>>

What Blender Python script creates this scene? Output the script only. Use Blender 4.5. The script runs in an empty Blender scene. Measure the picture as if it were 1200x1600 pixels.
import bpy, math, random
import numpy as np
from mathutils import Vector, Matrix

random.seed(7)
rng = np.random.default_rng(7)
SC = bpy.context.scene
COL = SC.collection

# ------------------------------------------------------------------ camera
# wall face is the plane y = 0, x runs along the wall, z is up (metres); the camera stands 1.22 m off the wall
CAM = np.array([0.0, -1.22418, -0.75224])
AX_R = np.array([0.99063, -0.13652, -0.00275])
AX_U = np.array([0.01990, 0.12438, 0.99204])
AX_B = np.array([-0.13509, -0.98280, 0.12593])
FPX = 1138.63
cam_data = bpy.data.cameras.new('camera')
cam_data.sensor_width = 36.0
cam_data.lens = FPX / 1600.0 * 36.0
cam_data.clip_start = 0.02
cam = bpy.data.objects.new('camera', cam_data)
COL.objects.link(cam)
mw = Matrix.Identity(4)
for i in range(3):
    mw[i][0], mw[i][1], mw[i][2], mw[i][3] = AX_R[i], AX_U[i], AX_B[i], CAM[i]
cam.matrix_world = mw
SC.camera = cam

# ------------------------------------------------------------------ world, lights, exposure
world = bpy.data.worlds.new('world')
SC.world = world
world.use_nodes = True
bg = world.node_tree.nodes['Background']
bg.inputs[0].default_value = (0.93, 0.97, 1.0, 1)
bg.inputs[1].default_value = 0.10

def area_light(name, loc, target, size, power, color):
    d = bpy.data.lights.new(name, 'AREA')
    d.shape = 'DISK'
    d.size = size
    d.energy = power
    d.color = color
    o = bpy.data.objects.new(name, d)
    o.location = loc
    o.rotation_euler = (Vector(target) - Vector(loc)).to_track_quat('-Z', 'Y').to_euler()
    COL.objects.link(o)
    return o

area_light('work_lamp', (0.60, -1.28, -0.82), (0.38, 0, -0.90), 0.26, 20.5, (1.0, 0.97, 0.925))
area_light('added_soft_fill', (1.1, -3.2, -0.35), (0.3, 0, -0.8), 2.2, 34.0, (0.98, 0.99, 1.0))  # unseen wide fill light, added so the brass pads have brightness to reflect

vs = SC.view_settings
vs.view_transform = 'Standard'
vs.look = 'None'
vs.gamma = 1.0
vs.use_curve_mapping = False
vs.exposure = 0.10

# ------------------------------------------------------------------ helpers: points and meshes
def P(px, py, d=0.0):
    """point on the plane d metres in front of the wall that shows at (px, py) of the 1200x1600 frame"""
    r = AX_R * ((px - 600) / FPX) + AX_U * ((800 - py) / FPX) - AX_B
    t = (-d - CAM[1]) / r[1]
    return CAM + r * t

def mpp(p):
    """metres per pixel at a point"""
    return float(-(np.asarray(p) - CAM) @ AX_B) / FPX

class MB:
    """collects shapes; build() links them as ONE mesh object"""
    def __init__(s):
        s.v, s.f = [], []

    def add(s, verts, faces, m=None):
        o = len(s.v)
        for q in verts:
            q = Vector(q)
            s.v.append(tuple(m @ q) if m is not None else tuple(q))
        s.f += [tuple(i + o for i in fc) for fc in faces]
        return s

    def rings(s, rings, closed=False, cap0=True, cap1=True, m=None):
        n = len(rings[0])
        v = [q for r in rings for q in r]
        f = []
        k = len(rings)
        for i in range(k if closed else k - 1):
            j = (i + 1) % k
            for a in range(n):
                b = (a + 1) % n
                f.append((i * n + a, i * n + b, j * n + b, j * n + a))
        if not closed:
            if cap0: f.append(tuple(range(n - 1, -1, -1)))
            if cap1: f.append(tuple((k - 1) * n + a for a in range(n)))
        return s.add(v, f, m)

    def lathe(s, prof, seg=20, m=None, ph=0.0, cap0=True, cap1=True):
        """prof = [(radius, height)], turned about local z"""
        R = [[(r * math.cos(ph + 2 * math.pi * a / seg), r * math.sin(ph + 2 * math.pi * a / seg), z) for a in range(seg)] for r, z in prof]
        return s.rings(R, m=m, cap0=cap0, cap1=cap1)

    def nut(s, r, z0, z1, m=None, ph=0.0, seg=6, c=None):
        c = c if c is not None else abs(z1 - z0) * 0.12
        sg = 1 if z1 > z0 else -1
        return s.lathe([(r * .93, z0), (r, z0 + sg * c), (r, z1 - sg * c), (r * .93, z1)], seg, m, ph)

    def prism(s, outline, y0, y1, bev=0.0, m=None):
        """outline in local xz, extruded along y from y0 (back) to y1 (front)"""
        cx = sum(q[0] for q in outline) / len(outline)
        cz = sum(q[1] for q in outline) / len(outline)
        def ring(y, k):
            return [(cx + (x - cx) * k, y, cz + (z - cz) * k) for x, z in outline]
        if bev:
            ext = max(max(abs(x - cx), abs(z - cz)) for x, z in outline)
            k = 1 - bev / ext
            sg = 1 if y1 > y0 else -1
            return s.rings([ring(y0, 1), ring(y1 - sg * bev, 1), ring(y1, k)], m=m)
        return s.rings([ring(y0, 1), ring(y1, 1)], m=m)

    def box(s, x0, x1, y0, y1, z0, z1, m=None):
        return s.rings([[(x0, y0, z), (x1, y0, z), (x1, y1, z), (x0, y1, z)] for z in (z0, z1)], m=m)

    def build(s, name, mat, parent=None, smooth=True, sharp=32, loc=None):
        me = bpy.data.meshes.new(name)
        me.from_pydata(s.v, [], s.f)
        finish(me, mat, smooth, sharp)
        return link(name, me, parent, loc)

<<

WORK INSTRUCTIONS:
From the first line of the listing above to the line with "from mathutils import Vector, Matrix", please transcribe each line exactly, both ends included, and nothing beyond that.

WORKED SOLUTION:
What Blender Python script creates this scene? Output the script only. Use Blender 4.5. The script runs in an empty Blender scene. Measure the picture as if it were 1200x1600 pixels.
import bpy, math, random
import numpy as np
from mathutils import Vector, Matrix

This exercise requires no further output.